T-REX Announces Collaboration with Roundhill Investments to Launch 2X Long DRAM ETF (RAM)

T-REX and Roundhill join forces to bring a 2x long play on the wildly popular DRAM ETF
MIAMI, June 24, 2026–(BUSINESS WIRE)–T-REX, a joint venture between REX Shares (“REX”) and Tuttle Capital Management (“TCM”), today announced a collaboration with Roundhill Investments to launch the Roundhill T-REX 2X Long DRAM Daily Target ETF (RAM), the first-ever 2X long ETF tied to the Roundhill Memory ETF (Ticker: DRAM). DRAM has become the most successful ETF launch in history, reaching over $20 billion in AUM since its launch in April 2026.
The collaboration pairs T-REX’s leadership in leveraged single-stock ETFs with Roundhill’s track record of building category-defining, first-to-market funds, including DRAM itself. The Roundhill T-REX 2X Long DRAM Daily Target ETF is designed to seek daily investment results of 200% of the daily performance of DRAM, giving traders a precision tool to express high-conviction views on the memory semiconductor sector powering the AI infrastructure buildout.
“Memory has become one of the most important trades of the AI era, where surging demand collides with constrained supply,” said Greg King, Founder and CEO of REX. “We are excited to partner with Roundhill to provide investors with an additional tool to trade exposure to memory stocks.”
“DRAM became one of the most successful ETF launches in history because investors recognized memory as a structural AI trade, not a passing fad. RAM builds on that momentum and gives traders a leveraged way to act on a theme Roundhill helped define, backed by the T-REX team’s expertise in leveraged products,” said Dave Mazza, CEO of Roundhill Investments.
“Memory is exactly the kind of high-conviction theme T-REX was built for,” added Matt Tuttle, CEO and CIO of TCM. “Bringing 2X daily leverage to one of the fastest-growing ETFs in history gives traders an avenue to express conviction on the memory semiconductor theme.”

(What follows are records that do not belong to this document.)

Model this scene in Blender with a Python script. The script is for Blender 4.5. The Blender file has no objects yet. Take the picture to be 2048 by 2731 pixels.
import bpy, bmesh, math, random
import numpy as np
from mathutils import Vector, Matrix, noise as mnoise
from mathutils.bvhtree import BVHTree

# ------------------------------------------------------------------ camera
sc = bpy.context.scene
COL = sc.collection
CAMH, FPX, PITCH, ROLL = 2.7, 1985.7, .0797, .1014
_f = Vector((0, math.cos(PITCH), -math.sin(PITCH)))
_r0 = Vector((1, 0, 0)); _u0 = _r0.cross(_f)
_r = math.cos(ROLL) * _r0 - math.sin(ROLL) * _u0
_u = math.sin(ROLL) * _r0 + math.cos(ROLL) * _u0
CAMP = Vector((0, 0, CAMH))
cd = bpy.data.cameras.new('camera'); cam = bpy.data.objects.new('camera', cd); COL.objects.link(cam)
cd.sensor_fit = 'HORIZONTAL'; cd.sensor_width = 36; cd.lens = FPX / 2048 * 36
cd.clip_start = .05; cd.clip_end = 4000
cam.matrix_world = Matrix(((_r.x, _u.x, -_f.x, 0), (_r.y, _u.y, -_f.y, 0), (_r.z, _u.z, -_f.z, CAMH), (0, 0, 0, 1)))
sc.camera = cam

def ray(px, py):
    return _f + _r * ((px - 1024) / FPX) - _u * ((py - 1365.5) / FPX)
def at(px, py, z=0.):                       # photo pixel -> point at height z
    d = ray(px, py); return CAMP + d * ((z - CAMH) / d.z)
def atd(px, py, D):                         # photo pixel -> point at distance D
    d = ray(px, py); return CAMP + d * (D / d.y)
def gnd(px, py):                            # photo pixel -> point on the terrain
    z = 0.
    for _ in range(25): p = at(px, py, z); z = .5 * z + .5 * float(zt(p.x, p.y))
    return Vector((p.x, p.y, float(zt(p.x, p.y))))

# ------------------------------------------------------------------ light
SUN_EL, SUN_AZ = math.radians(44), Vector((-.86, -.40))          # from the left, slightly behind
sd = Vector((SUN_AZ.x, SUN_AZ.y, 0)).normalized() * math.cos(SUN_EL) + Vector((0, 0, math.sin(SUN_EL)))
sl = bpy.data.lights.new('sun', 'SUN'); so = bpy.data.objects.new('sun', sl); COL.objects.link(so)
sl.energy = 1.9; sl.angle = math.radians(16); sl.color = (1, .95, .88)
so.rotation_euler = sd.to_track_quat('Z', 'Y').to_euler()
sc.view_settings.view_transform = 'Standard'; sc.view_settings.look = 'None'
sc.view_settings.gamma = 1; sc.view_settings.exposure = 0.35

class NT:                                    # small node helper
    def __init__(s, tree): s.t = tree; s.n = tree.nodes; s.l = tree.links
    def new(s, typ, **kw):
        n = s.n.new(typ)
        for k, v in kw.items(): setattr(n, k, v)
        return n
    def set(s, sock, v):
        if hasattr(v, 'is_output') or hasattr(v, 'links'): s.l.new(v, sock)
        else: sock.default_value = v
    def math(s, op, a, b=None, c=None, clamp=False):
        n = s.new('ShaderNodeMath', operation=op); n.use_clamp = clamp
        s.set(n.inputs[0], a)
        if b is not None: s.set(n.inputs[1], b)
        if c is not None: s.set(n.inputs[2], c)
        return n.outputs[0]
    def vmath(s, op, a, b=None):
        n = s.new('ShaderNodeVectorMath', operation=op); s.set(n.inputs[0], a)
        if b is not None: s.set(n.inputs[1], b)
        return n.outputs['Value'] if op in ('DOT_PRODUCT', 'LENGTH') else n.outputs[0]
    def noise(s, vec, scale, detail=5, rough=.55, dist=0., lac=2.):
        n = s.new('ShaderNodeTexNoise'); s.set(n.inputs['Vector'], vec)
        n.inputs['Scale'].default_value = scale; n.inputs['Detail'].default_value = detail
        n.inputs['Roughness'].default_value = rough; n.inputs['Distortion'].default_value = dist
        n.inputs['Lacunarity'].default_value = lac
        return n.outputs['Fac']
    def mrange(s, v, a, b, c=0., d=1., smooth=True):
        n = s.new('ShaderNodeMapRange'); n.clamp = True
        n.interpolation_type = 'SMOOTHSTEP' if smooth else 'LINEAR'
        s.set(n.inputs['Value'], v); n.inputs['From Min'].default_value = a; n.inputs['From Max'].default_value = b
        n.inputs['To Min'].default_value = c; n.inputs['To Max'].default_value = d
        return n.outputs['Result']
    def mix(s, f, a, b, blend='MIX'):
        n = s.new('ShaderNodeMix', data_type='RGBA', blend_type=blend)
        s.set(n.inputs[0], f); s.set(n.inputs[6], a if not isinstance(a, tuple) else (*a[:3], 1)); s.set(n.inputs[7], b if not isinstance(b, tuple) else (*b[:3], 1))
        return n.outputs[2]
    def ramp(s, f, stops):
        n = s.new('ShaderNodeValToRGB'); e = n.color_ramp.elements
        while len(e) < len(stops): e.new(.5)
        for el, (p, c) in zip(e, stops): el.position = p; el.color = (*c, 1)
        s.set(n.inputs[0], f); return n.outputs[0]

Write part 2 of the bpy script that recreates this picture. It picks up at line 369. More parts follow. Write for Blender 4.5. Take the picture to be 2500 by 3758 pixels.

DRAM, launched on April 2, 2026, provides targeted exposure to global memory semiconductor companies, including manufacturers of DRAM, High-Bandwidth Memory (HBM), NAND flash memory, and solid-state storage devices, that sit at the critical intersection of AI demand and constrained supply. Memory semiconductors have emerged as a key bottleneck in large-scale AI training and inference, and DRAM provides investors access to global leaders including Samsung Electronics, SK Hynix, and Micron Technology that are not easily accessible through broad semiconductor funds that do not offer more targeted exposure.